One other point, although I hesitate to mention it, is that we could
consider using this sign-the-topkey trick for encryption subkeys as well
as signature subkeys.  Now, there are two immediate objections to this.
First, as discussed earlier, the fraud does not seem nearly as serious
for encryption subkeys, amounting to tricking someone into encrypting
a message to someone else's key instead of your own.  And second, it
seems impossible anyway, as encryption subkeys can't issue signatures,
so they can't sign the top level key.

However, the impossibility is actually not so bad: RSA encryption subkeys
can issue signatures just fine, even if they don't usually do so; and the
same with ElGamal encryption subkeys.  We have loaded up the spec with
warnings about ElGamal signatures, but in fact those warnings mostly
relate to chosen plaintext attacks.  In this case it is the key owner
who is choosing what to sign, hence those attacks don't apply.  It should
be perfectly safe for an ElGamal or RSA encryption subkey to issue an
appropriate signature on its top-level key.

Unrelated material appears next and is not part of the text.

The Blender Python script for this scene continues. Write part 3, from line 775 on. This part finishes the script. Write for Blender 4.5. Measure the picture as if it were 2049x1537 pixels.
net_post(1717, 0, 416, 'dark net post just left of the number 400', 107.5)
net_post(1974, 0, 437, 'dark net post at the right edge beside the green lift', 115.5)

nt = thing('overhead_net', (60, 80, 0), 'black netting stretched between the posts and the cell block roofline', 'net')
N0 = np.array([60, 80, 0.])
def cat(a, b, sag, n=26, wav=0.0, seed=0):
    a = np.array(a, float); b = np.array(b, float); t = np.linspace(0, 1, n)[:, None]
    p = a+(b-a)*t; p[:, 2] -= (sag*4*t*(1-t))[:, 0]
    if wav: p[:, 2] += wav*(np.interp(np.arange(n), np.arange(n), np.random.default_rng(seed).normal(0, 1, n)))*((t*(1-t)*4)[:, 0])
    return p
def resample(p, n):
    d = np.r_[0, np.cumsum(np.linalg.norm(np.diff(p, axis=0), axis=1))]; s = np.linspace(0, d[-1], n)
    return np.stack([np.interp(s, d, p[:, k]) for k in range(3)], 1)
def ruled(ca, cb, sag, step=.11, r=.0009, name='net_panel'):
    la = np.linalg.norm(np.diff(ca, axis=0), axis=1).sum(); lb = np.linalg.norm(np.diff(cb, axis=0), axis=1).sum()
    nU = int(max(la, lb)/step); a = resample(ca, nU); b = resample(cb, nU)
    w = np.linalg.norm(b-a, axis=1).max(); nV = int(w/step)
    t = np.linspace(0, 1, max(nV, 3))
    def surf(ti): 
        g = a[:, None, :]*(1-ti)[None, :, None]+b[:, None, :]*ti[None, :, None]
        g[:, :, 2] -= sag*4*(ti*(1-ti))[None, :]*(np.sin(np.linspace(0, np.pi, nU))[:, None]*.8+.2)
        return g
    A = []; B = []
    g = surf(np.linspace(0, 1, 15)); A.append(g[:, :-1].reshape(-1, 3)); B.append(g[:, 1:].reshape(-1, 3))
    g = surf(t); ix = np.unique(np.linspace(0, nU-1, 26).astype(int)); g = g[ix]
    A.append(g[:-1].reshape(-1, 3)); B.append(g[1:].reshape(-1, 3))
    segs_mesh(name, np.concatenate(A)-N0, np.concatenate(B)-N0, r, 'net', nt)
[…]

The first objection still holds, that all this work may not be worth it
(and it is a lot of work for those implementations which don't support
ElGamal signatures) since we don't seem to be able to come up with
much of a fraud by putting someone else's subkey under your own topkey.
Nevertheless there is considerable appeal to being able to verify that
all master-slave key-to-key relationships were fully consensual.